Obama's illness got the best of him late Monday, as he announced that his campaign for four more years in the White House would be based not on optimism, but rather the shady corporate record of his opponent, Mitt Romney, who ran a private-equity firm that few Americans knew about before this year.
Obama's announcement was a stark contrast to the speech that catapulted him into his party's sights eight years ago, when he electrified Democrats at their quadrennial convention.
"There is not a liberal America and a conservative America," Obama declared to cheers at the 2004 Democratic National Convention. "There is the United States of America.
"We are one people," Obama roared, perhaps envisioning his political future as the crowd rose to its feet. "All of us pledging allegiance to the stars and stripes, all of us defending the United States of America."
And strangely enough, it was in that very speech that Obama predicted his own demise. Just before his climactic applause line, the future president issued a stark warning.
"Even as we speak," he said, "there are those who are preparing to divide us -- the spin masters, the negative ad peddlers, who embrace the politics of anything goes."

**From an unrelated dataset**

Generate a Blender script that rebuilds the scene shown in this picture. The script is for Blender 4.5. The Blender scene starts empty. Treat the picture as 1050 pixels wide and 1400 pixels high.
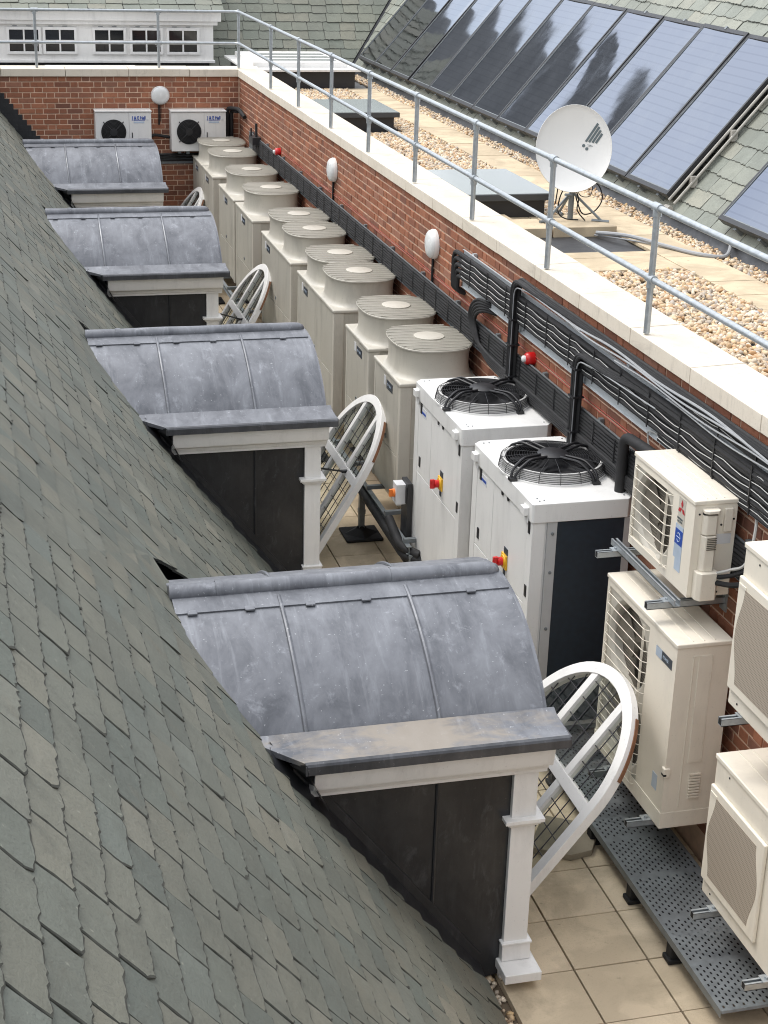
import bpy, bmesh, math, random
import numpy as np
from mathutils import Matrix, Vector
random.seed(7); rng = np.random.default_rng(7)
S = bpy.context.scene; COL = S.collection
PI = math.pi; R = math.radians
def lerp(a, b, t): return a + (b - a) * t

# ---------------------------------------------------------------- mesh builder
class MB:
    def __init__(s): s.v = []; s.f = []; s.mi = []; s.M = None
    def add(s, vs, fs, m=0):
        o = len(s.v)
        if s.M is not None: vs = [tuple(s.M @ Vector(p)) for p in vs]
        s.v.extend(vs)
        for f in fs: s.f.append(tuple(i + o for i in f)); s.mi.append(m)
        return s
    def box(s, x0, x1, y0, y1, z0, z1, m=0):
        vs = [(x, y, z) for z in (z0, z1) for y in (y0, y1) for x in (x0, x1)]
        return s.add(vs, [(0,2,3,1),(4,5,7,6),(0,1,5,4),(2,6,7,3),(0,4,6,2),(1,3,7,5)], m)
    def prism(s, poly, fn, d0, d1, m=0, caps=True):
        n = len(poly); vs = [fn(a, b, d0) for a, b in poly] + [fn(a, b, d1) for a, b in poly]
        fs = [(i, (i+1) % n, n + (i+1) % n, n + i) for i in range(n)]
        if caps: fs += [tuple(range(n-1, -1, -1)), tuple(range(n, 2*n))]
        return s.add(vs, fs, m)
    def tube(s, pts, r, n=8, m=0, closed=False, caps=True):
        pts = [Vector(p) for p in pts]; k = len(pts); vs = []; up = None
        for i, p in enumerate(pts):
            if closed: t = pts[(i+1) % k] - pts[i-1]
            else: t = pts[min(i+1, k-1)] - pts[max(i-1, 0)]
            if t.length < 1e-9: t = Vector((0,0,1))
            t.normalize()
            if up is None:
                up = Vector((0,0,1)) if abs(t.z) < .9 else Vector((0,1,0))
            a = t.cross(up)
            if a.length < 1e-4: a = t.cross(Vector((1,.3,.2)))
            a.normalize(); b = a.cross(t); up = b
            rr = r[i] if isinstance(r, (list, tuple)) else r
            for j in range(n):
                c, d = math.cos(2*PI*j/n), math.sin(2*PI*j/n); q = p + (a*c + b*d) * rr
                vs.append(tuple(q))
        fs = []
        for i in range(k if closed else k-1):
            i2 = (i+1) % k
            for j in range(n): fs.append((i*n+j, i*n+(j+1) % n, i2*n+(j+1) % n, i2*n+j))
        if caps and not closed: fs += [tuple(range(n-1,-1,-1)), tuple(range((k-1)*n, k*n))]
        return s.add(vs, fs, m)
    def lathe(s, prof, c, axis='z', n=32, m=0, sx=1, sy=1, p=2.0, cap0=False, cap1=False):
        # prof: list of (radius, height); p: superellipse power of the outline
        vs = []
        for r, h in prof:
            for j in range(n):
                t = 2*PI*j/n; ct, st = math.cos(t), math.sin(t)
                k = (abs(ct)**p + abs(st)**p) ** (-1/p)
                a, b = r*k*ct*sx, r*k*st*sy
                if axis == 'z': q = (c[0]+a, c[1]+b, c[2]+h)
                elif axis == 'x': q = (c[0]+h, c[1]+a, c[2]+b)
                else: q = (c[0]+a, c[1]+h, c[2]+b)
                vs.append(q)
        fs = []
        for i in range(len(prof)-1):
            for j in range(n): fs.append((i*n+j, i*n+(j+1) % n, (i+1)*n+(j+1) % n, (i+1)*n+j))
        if cap0: fs.append(tuple(range(n-1,-1,-1)))
        if cap1: fs.append(tuple(range((len(prof)-1)*n, len(prof)*n)))
        return s.add(vs, fs, m)
    def ring_plate(s, fn, a0, a1, b0, b1, ca, cb, r, n=40, m=0):
        # rectangle with a round hole, in the plane fn(a, b)
        vs = []
        for j in range(n):
            t = 2*PI*j/n; c, d = math.cos(t), math.sin(t)
            k = min((a1-ca)/c if c > 1e-9 else ((a0-ca)/c if c < -1e-9 else 1e9), (b1-cb)/d if d > 1e-9 else ((b0-cb)/d if d < -1e-9 else 1e9))
            vs.append(fn(ca+c*r, cb+d*r)); vs.append(fn(ca+c*k, cb+d*k))
        fs = [(2*j, 2*j+1, 2*((j+1) % n)+1, 2*((j+1) % n)) for j in range(n)]
        for (A, B) in ((a0,b0),(a1,b0),(a1,b1),(a0,b1)):
            t = math.atan2(B-cb, A-ca) % (2*PI); j = int(t/(2*PI/n)) % n
            s.add([fn(A, B), vs[2*j+1], vs[2*((j+1) % n)+1]], [(0,1,2)], m)
        return s.add(vs, fs, m)
    def build(s, name, mats, parent=None, smooth=False, bevel=0, angle=40, seg=2, loc=None):
        me = bpy.data.meshes.new(name); me.from_pydata(s.v, [], s.f)
        if not isinstance(mats, (list, tuple)): mats = [mats]
        for m in mats: me.materials.append(m)
        if len(mats) > 1: me.polygons.foreach_set('material_index', s.mi)
        bm = bmesh.new(); bm.from_mesh(me); bmesh.ops.recalc_face_normals(bm, faces=bm.faces); bm.to_mesh(me); bm.free()
        if smooth:
            me.polygons.foreach_set('use_smooth', [True]*len(me.polygons))
            me.set_sharp_from_angle(angle=R(angle))
        o = bpy.data.objects.new(name, me); COL.objects.link(o)
        if parent: o.parent = parent
        if loc: o.location = loc
        if bevel:
            b = o.modifiers.new('bevel', 'BEVEL'); b.width = bevel; b.segments = seg; b.limit_method = 'ANGLE'; b.angle_limit = R(35)
            me.polygons.foreach_set('use_smooth', [True]*len(me.polygons)); me.set_sharp_from_angle(angle=R(60)); b.harden_normals = True
        return o
def each(mb, name, mats, parent=None, **kw):
    # one object per separate piece of the builder
    par = list(range(len(mb.v)))
    def find(i):
        while par[i] != i: par[i] = par[par[i]]; i = par[i]
        return i
    for f in mb.f:
        for i in f[1:]: par[find(i)] = find(f[0])
    groups = {}
    for k, f in enumerate(mb.f): groups.setdefault(find(f[0]), []).append(k)
    out = []
    for ks in groups.values():
        m = MB(); idx = {}
        for k in ks:
            for i in mb.f[k]:
                if i not in idx: idx[i] = len(m.v); m.v.append(mb.v[i])
            m.f.append(tuple(idx[i] for i in mb.f[k])); m.mi.append(mb.mi[k])
        out.append(m.build(name, mats, parent, **kw))
    return out
def tag(o, label=None, cat=None, group=None, kind=None):
    if label: o['label'] = label
    if cat: o['category'] = cat
    if group: o['group'] = group
    if kind: o['kind'] = kind
    return o
def empty(name, loc, label=None, cat=None, group=None, rz=0):
    o = bpy.data.objects.new(name, None); COL.objects.link(o); o.location = loc; o.rotation_euler = (0,0,rz); o.empty_display_size = .1
    return tag(o, label, cat, group)
def copy_tree(o, parent=None):
    c = o.copy(); COL.objects.link(c); c.parent = parent
    for ch in list(o.children): copy_tree(ch, c)
    return c
def catmull(P, k=8):
    P = [Vector(p) for p in P]; out = []
    for i in range(len(P)-1):
        a, b, c, d = P[max(i-1,0)], P[i], P[i+1], P[min(i+2, len(P)-1)]
        for j in range(k):
            t = j/k
            out.append(.5*((2*b) + (c-a)*t + (2*a-5*b+4*c-d)*t*t + (3*b-a-3*c+d)*t**3))
    out.append(P[-1]); return out
def fillet(P, r, k=6):
    P = [Vector(p) for p in P]; out = [P[0]]
    for i in range(1, len(P)-1):
        a = (P[i-1]-P[i]); b = (P[i+1]-P[i]); d = min(r, a.length*.49, b.length*.49); a.normalize(); b.normalize()
        p0, p1 = P[i]+a*d, P[i]+b*d
        for j in range(k+1):
            t = j/k; out.append((1-t)**2*p0 + 2*t*(1-t)*P[i] + t*t*p1)
    out.append(P[-1]); return out
def text(name, body, size, o, xd, yd, mat, parent, sx=1.0, bold=0):
    cu = bpy.data.curves.new(name, 'FONT'); cu.body = body; cu.size = size; cu.extrude = .0006; cu.offset = bold
    t = bpy.data.objects.new(name, cu); COL.objects.link(t)
    bpy.context.view_layer.update()
    me = bpy.data.meshes.new_from_object(t.evaluated_get(bpy.context.evaluated_depsgraph_get())); bpy.data.objects.remove(t)
    xd = Vector(xd).normalized(); yd = Vector(yd).normalized(); zd = xd.cross(yd)
    M = Matrix((xd*sx, yd, zd)).transposed().to_4x4(); M.translation = Vector(o); me.transform(M)
    me.materials.clear(); me.materials.append(mat)
    ob = bpy.data.objects.new(name, me); COL.objects.link(ob)
    if parent: ob.parent = parent
    return ob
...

On May 21, 2012, more than three years after he was sworn into office, Obama confessed at a press conference in his hometown, Chicago, that he had become one of those peddlers.
That day, his campaign had published a video attacking Romney for his role at his firm, Bain Capital, which bought an Indiana office supplies company and profited off of it before it went bankrupt. The ad said nothing about Obama, and even a handful of Democrats began criticizing the ad for dishonestly targeting the arena of private equity.
While it wasn't Obama first negative ad, he forcefully stood his ground and promised that the debate over the next few months will focus on Romney's background.
"This is not a distraction," he said. "This is what this campaign is going to be about."
Obama's admission was in some ways the completion of a metamorphosis that began even during the 2008 campaign, as it became likely that he would be elected. After promising to throw out so-called politics as usual, Obama broke his first promise by rejecting public funding for his campaign because he could raise millions more on his own. He also ran negative ads against his opponent, John McCain, in that race, too.
Later in his presidency, Obama would crusade against a Supreme Court decision that allowed so-called super PACs to raise and spend unlimited amounts of money on election ads. He said the decision would corrupt American politics, but after his rivals took advantage of the system, he abandoned his ideological view and embraced his own super PAC, even sending his cabinet secretaries to fundraisers for it.
"I know for a fact they feel like they had to do that. ... They did not feel that they could stand on principle," said a former administration official who asked not to be named. "He wanted to change politics and get people in Washington to get along better. But that did not happen."